Friday, November 25, 2011

Mega-City Car? How about Open-Country Car?

My house is straight through this field and on the hill you can see in the background

Electric cars are perfectly suited for urban environments. The low speed, stop and go city driving uses a lot less energy than higher speed highway driving does, plus the regenerative braking is used more and this helps to recover more of the already used energy. This has prompted some people to even say that electric cars are only good for city driving, and that nobody who lives in the country would want to buy one.
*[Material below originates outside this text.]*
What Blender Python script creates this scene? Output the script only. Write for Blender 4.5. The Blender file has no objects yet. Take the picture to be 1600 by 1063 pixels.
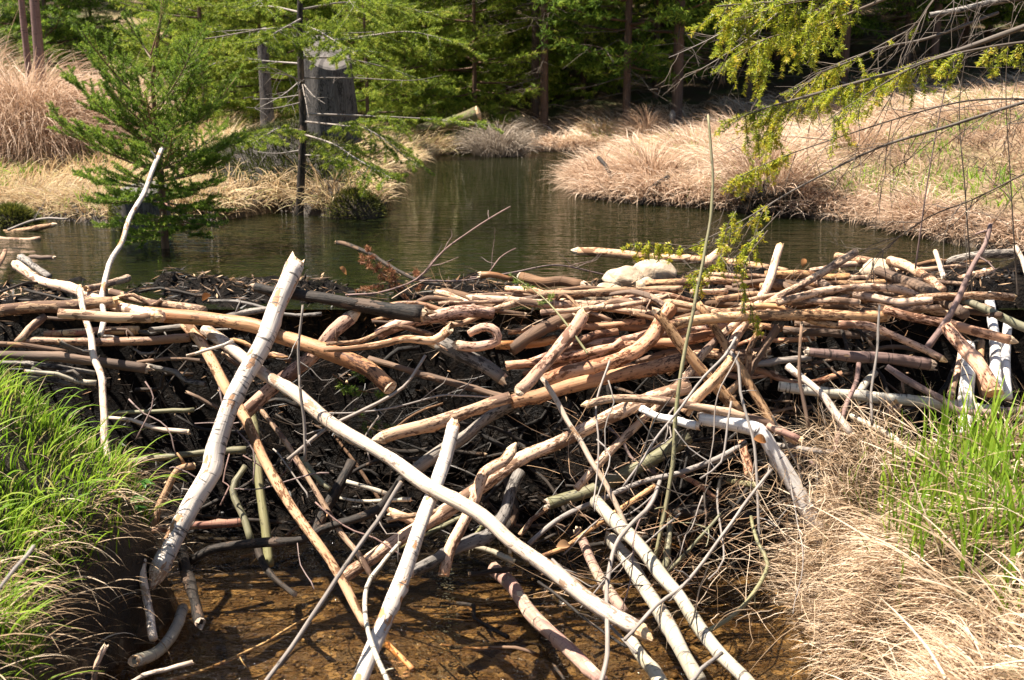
import bpy, math, random
import numpy as np
from mathutils import Vector

sc = bpy.context.scene
COL = sc.collection
R = math.radians

# ------------------------------------------------------------------ camera
CAMZ, PITCH, F = 0.835, R(13.6), 1700.0
cam_d = bpy.data.cameras.new('camera')
cam = bpy.data.objects.new('camera', cam_d); COL.objects.link(cam)
cam.location = (0, 0, CAMZ); cam.rotation_euler = (R(90) - PITCH, 0, 0)
cam_d.sensor_width = 36; cam_d.lens = 36 * F / 1600
cam_d.clip_start = .05; cam_d.clip_end = 600
cam_d.dof.use_dof = True; cam_d.dof.focus_distance = 3.55; cam_d.dof.aperture_fstop = 7.0
sc.camera = cam

# ------------------------------------------------------------------ sky and sun
SUN = Vector((-0.44, 0.03, 0.90)).normalized()
world = bpy.data.worlds.new('World'); sc.world = world; world.use_nodes = True
wn = world.node_tree.nodes; wl = world.node_tree.links
sky = wn.new('ShaderNodeTexSky'); sky.sky_type = 'NISHITA'; sky.sun_disc = False
sky.sun_elevation = math.asin(SUN.z); sky.sun_rotation = math.atan2(SUN.x, SUN.y) % (2 * math.pi)
bg = wn['Background']; bg.inputs[1].default_value = 0.05
wl.new(sky.outputs[0], bg.inputs[0])
sd = bpy.data.lights.new('sun', 'SUN'); sd.energy = 4.9; sd.angle = R(.53); sd.color = (1, .93, .82)
so = bpy.data.objects.new('sun', sd); COL.objects.link(so); so.location = (-4, -2, 8)
so.rotation_euler = SUN.to_track_quat('Z', 'Y').to_euler()
sc.view_settings.view_transform = 'Standard'; sc.view_settings.look = 'None'
sc.view_settings.exposure = 1.6; sc.view_settings.gamma = 1
sc.cycles.max_bounces = 8; sc.cycles.transparent_max_bounces = 8
sc.cycles.caustics_reflective = False; sc.cycles.caustics_refractive = False
sc.cycles.sample_clamp_indirect = 6
sc.cycles.use_denoising = True

# ------------------------------------------------------------------ measuring from the photograph
CP, SP = math.cos(PITCH), math.sin(PITCH)
def ray(px, py):
    a = (px - 800) / F; b = (531.5 - py) / F
    return Vector((a, CP + b * SP, -SP + b * CP))
def P(px, py, Y):
    d = ray(px, py); k = Y / d.y
    return Vector((d.x * k, Y, CAMZ + d.z * k))
def PZ(px, py, z):
    d = ray(px, py); k = (z - CAMZ) / d.z
    return Vector((d.x * k, d.y * k, z))
def dam_depth(py):                    # distance of the face of the dam at a height in the photo
    if py < 480: return min(PZ(800, py, .05).y, 6)
    if py < 900: return 3.74 + (py - 480) * (3.17 - 3.74) / 420
    return PZ(800, py, -.7).y
def m_per_px(Y): return Y * 1.0 / F / CP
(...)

This general thought is so prevalent that BMW dubbed the upcoming i3, the first electric they will sell, the "Mega-City" car. The thought behind the name is that the car will be primarily marketed for people who live in some of the largest cities in the world.  BMW views mega-cities as urban areas with more than six million people – places like New York, Los Angeles, London, Barcelona, Paris, Tokyo and the Ruhr Valley area in Germany.

Wild life, not city life on my way to work
I agree that EVs work very well in urban environments, but it's the notion that they aren't well suited for rural areas that has me scratching my head. The reason: I live in a rural area about 50 miles west of New York City and have been doing just fine driving MINI-E #250 for nearly 30 months now. In a couple days the odometer will roll passed 70,000 all electric miles, many of which were driven on the winding country roads of Northern New Jersey.

One of the resident horses in my town
When I drive to work every day, I don't pass the skyscrapers you would find in a mega-city. I drive by horses, farms, streams and open fields and the MINI-E is perfectly at home there. Of course I'm not saying that an electric car with a 100 mile range would work in rural middle America where you need to drive a hundred miles to get to a grocery store. Obviously there are limitations with the current crop of electric vehicles, but ranges will increase and charging times will decrease as more and more companies are investing in them. However even today an EV can work perfectly well in areas other than big cities.

I doubt I'll get BMW to rename the i3 the "open country car," but perhaps someone out there who lives in a suburb or rural area who reads this will now realize an EV might just work for them. Plus, remember that I've been driving around the past two and a half years without the benefit of a single public charging station anywhere I've ever driven. Now that they are beginning to be installed, it will only help to make EV life even easier. Whether you plug in under the bright lights of a big city or in a barn next to your horse stable, the future for electric vehicles is sure looking good.  

You can see the solar panels that charge #250 on the roof of my home in Chester, NJ


  1. Well, written piece, and I have to agree. Of course you have the benefit of having a charging station at work, but still your point has a lot of validity.

    Looks to me like you have had some financial success in your life. It is excellent to see people like yourself lead the way to a cleaner future rather than (as often happens) a dirtier one.

  2. John,

    Yes I can charge at work, but many people that I know can also, even if it's only level 1. I do charge 220v while I'm working because I have it available, but if I could only do 110v it would be nearly as good. I had the car the first 6 months without charging at all at work so I really don't NEED it, it just makes the car much more useful. I work at my restaurant 10-12 hours a day so that would be plenty of time to charge up, even if I only had 110v available.

    Now that public charging is starting to gets some traction, EV owners need to help to educate their employers about the benefits of installing charge stations for their employees. It's a collective effort, we all have to help do our part.

  3. Hey Tom, I live in Rural Sussex County, NJ and agree with you 100% Plus is close to getting funding and once that happens, I will put in charging stations everywhere I can! They are coming soon and will allow people that stop for even a short 20 minute shopping trip could gain some "free" miles! I drove over to Warwick NY with the Plug in Prius last weekend. My wife and I shopped for 25 minutes and got 6 Free miles of EV travel! Imagine if there were EVSEs everyplace that cars sit! It is actually pretty rare for people to drive more than 100 miles during an average trip. The numbers just don't back it up! EVs are coming and they will be here to stay!